» YOUR GOAL
Using the data below, gather each line that includes the word "script".

Rows from a 3D scene dataset
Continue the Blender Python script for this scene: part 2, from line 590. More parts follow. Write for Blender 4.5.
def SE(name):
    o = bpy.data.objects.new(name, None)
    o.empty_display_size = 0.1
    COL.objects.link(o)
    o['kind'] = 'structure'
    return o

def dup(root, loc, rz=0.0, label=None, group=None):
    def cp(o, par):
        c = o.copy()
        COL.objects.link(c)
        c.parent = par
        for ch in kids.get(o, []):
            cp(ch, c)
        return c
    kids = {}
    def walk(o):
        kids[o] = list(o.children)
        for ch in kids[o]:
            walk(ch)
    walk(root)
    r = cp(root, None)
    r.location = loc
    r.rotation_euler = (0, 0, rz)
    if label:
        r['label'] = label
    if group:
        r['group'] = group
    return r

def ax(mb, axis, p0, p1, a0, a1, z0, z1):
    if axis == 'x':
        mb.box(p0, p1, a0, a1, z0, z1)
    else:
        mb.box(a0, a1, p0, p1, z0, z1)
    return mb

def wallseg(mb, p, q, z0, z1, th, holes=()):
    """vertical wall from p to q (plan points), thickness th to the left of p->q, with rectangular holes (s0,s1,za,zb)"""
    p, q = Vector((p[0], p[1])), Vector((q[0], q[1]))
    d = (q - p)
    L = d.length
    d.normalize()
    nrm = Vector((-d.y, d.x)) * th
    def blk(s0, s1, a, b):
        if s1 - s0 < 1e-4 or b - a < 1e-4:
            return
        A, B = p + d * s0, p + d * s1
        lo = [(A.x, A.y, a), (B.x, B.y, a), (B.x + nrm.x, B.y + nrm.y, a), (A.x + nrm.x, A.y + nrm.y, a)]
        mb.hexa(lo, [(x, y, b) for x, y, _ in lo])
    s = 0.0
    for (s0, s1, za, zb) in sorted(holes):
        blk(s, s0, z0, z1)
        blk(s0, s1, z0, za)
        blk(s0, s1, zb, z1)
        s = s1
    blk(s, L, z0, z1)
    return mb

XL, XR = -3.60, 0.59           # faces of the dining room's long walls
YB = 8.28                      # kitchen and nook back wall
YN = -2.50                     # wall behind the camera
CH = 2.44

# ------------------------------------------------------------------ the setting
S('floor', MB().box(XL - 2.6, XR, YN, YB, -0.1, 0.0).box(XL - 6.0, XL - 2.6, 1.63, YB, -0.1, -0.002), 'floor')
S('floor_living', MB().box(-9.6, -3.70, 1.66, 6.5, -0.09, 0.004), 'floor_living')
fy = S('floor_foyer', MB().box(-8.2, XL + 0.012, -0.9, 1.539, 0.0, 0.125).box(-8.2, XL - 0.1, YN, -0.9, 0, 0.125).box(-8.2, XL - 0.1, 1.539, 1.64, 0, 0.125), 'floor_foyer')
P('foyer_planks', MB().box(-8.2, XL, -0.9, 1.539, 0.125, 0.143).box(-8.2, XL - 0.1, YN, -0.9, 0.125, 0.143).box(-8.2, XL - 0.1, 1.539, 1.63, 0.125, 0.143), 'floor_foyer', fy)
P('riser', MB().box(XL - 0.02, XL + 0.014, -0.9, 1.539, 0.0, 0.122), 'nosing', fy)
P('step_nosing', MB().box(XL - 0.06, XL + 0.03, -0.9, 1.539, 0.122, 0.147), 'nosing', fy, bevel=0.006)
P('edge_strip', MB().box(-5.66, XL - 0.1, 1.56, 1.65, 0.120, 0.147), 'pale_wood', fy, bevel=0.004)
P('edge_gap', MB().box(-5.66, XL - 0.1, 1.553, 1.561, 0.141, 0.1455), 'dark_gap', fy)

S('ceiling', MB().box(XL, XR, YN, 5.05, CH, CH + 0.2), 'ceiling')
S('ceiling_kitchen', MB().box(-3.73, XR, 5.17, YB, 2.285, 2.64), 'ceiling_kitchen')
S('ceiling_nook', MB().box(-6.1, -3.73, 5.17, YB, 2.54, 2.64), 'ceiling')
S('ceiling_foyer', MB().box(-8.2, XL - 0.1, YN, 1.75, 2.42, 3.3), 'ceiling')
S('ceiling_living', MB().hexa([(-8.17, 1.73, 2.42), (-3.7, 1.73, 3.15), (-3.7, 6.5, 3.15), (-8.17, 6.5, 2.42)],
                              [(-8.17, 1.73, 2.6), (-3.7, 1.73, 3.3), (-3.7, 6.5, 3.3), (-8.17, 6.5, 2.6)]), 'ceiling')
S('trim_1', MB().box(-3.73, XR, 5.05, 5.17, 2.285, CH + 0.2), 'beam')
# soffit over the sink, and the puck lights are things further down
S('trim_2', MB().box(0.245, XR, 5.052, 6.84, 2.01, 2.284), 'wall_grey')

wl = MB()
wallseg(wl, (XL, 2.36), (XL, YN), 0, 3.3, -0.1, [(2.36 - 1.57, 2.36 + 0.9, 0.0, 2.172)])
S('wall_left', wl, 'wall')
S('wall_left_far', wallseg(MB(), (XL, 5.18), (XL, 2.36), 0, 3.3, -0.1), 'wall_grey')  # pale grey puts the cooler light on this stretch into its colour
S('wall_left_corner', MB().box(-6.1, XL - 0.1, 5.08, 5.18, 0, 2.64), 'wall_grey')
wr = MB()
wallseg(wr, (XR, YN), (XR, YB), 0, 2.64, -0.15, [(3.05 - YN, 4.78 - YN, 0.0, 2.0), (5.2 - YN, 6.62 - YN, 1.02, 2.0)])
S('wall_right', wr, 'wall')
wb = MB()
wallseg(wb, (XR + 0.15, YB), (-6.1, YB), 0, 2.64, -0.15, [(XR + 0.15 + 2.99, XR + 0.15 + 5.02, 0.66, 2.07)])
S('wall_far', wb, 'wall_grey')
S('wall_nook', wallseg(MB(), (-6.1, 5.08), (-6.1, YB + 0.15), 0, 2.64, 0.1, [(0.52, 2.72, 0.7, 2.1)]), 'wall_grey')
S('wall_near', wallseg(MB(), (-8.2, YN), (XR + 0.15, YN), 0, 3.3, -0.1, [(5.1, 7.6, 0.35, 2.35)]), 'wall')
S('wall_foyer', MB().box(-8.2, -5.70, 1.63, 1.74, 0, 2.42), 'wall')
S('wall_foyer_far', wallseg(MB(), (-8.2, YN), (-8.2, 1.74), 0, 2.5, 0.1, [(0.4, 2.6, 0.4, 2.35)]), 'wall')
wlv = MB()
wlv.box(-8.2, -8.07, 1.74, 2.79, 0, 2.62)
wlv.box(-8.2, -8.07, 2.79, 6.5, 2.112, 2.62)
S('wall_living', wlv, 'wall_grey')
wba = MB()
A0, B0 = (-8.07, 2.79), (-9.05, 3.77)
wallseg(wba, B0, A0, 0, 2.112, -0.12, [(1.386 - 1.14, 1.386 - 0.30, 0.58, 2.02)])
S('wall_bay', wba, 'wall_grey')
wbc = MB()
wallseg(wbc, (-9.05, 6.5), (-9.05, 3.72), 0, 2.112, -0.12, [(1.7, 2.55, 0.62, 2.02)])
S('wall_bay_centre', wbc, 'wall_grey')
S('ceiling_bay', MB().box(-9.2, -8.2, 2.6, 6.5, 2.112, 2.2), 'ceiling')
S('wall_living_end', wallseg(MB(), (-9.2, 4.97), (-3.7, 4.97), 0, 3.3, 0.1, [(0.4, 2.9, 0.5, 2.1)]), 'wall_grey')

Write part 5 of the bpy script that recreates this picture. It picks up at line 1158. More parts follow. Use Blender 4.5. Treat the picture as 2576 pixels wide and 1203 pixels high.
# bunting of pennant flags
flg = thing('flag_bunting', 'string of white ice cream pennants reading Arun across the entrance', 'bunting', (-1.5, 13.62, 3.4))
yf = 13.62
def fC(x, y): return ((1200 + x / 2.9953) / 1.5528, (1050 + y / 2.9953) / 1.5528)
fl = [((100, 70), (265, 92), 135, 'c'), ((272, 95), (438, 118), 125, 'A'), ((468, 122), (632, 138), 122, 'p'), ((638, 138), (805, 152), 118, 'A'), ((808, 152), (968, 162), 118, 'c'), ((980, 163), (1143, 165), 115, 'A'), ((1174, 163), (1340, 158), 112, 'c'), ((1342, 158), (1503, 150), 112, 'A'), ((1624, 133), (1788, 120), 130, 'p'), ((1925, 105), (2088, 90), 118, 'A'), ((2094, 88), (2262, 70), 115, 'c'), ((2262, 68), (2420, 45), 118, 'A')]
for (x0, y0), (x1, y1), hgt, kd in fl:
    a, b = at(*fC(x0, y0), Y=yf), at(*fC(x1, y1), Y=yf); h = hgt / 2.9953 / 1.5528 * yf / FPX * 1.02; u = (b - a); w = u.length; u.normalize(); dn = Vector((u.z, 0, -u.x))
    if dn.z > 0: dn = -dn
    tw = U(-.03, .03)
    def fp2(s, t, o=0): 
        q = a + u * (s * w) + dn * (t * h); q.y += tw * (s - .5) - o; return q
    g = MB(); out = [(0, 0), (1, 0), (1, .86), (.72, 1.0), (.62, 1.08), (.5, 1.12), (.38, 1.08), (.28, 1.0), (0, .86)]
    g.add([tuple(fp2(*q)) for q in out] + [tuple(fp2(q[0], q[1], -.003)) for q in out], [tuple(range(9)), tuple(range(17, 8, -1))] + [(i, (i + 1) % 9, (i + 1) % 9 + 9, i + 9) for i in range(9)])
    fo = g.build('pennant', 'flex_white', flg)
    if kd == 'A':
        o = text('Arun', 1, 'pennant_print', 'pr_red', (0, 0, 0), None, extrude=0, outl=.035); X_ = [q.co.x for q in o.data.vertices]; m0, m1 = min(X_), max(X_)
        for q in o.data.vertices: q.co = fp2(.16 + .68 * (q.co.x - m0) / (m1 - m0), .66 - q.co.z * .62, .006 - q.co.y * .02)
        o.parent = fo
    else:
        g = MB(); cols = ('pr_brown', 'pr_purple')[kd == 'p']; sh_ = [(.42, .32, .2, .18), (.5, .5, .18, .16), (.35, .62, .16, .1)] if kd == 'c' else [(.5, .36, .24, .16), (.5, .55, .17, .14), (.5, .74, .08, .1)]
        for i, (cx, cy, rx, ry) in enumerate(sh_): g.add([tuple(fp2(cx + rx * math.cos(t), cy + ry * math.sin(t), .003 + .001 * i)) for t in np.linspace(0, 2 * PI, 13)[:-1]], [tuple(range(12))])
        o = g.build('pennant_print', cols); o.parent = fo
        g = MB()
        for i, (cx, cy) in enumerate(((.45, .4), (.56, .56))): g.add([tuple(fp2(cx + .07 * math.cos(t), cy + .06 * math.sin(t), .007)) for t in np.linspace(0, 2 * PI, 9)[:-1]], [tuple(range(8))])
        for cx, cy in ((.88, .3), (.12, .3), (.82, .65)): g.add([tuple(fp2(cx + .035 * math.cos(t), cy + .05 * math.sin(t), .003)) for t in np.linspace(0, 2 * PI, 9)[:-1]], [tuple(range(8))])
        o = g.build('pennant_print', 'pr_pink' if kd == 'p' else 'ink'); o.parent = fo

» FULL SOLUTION
Continue the Blender Python script for this scene: part 2, from line 590. More parts follow. Write for Blender 4.5.
Write part 5 of the bpy script that recreates this picture. It picks up at line 1158. More parts follow. Use Blender 4.5. Treat the picture as 2576 pixels wide and 1203 pixels high.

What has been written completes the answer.